═════ MATERIAL

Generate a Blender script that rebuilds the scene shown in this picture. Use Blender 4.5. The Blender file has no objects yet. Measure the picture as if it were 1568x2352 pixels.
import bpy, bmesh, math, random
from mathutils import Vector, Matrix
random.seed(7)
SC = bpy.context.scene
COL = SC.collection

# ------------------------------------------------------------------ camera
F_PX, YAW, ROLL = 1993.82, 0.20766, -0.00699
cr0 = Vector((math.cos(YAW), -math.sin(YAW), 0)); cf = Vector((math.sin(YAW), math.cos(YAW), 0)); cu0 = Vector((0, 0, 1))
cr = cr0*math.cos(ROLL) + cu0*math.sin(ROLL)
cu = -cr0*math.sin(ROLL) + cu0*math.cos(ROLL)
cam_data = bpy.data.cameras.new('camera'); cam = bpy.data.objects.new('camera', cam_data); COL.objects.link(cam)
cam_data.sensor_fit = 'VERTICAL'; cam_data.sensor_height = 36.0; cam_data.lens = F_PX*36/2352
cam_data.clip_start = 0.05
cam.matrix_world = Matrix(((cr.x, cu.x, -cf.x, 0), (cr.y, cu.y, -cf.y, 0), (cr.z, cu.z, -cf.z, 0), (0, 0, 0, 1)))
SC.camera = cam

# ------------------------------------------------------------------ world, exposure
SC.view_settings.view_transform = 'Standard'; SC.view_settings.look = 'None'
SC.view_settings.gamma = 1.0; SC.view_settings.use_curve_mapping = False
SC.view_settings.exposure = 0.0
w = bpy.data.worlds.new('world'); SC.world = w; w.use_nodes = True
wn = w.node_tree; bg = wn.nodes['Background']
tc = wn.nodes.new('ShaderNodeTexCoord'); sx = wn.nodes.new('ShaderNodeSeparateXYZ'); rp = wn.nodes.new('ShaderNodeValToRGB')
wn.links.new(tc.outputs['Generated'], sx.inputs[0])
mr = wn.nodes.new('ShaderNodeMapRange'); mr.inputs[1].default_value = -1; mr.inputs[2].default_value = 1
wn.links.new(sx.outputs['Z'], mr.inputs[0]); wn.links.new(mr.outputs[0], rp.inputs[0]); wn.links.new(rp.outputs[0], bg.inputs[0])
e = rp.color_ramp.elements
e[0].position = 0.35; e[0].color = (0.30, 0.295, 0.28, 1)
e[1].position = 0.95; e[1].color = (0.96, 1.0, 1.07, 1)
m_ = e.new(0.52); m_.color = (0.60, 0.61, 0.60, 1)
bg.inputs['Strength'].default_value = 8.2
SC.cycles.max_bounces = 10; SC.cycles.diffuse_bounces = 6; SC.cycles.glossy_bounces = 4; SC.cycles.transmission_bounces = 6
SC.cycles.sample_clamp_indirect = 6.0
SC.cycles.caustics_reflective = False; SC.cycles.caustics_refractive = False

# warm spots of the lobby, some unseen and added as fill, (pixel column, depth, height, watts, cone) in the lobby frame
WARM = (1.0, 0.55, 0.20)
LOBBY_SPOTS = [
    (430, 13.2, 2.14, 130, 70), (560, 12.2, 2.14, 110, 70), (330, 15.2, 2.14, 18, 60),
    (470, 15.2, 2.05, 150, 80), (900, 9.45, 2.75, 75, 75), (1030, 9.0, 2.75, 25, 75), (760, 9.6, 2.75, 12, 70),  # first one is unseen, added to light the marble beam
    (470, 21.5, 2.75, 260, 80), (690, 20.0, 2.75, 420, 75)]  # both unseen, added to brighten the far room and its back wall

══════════

■ **THE PROBLEM**: Write out every line of the preceding listing that contains "objects".

■ **TASK ANSWER**:
Generate a Blender script that rebuilds the scene shown in this picture. Use Blender 4.5. The Blender file has no objects yet. Measure the picture as if it were 1568x2352 pixels.
cam_data = bpy.data.cameras.new('camera'); cam = bpy.data.objects.new('camera', cam_data); COL.objects.link(cam)